The Gartner figure for services growth in 2014 was slightly higher than this year's projection, at 2.7 percent as opposed to 2.5 percent.

Datacentre systems spending is due to rise marginally from last year, from 0.8 percent growth and $141bn spending in 2014 to 1.8 percent and $143bn this year. However, it's another area where the cloud is making its presence felt

"We're seeing this shift towards the hyperscale datacentre, so away from your traditional enterprise datacentre spending that individual companies would do, towards this service-provider model. We've got these large companies providing datacentre services or capability in a cloud-based model," Gordon said.

"The x86 server is pretty much commoditised and these large Googles and Amazons are moving towards this model where they're buying white-box servers or doing an OEM model where they're actually building their own. Obviously that's impacting the market for the branded servers. Across the market as a whole we've got this consolidation of server capability and larger hyperscale datacentres."

Gartner has increased its projections for growth in enterprise communications apps and network equipment over its previous forecast but downgraded server and external controller-based storage figures.

In the devices market Gordon said mid-range smartphones are being squeezed out, with demand for low-end handsets and very high-end devices driving growth of 5.1 percent, up from 3.8 percent in 2014.

"There is this bifurcation in cell phones where we're getting a shift towards very low-end handsets and very high-end smartphones. But in devices overall the thing to look at is the tablet, which is actually seeing a bit of a slowdown," he said.

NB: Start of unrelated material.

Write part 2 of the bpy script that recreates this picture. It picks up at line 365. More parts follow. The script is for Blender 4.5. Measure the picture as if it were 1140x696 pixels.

"The tablet filled a gap in the market between the laptop and the mobile phone. Nowadays, with notebooks being lighter, thinner and more portable, and also with smartphones having larger screens - the phablet market - there's less need for the traditional tablet."

Gordon pointed out that the present strength of the US dollar has led Gartner to revise its projections for IT spending downwards. Last year the analyst firm was forecasting overall growth for 2015 of 3.9 percent, as opposed to the new figure 2.4 percent.

"If we take away the exchange rate impact, [this year's growth is] around 3.8 percent. So we're losing one and a half points of growth because of exchange rate at the top level," he said.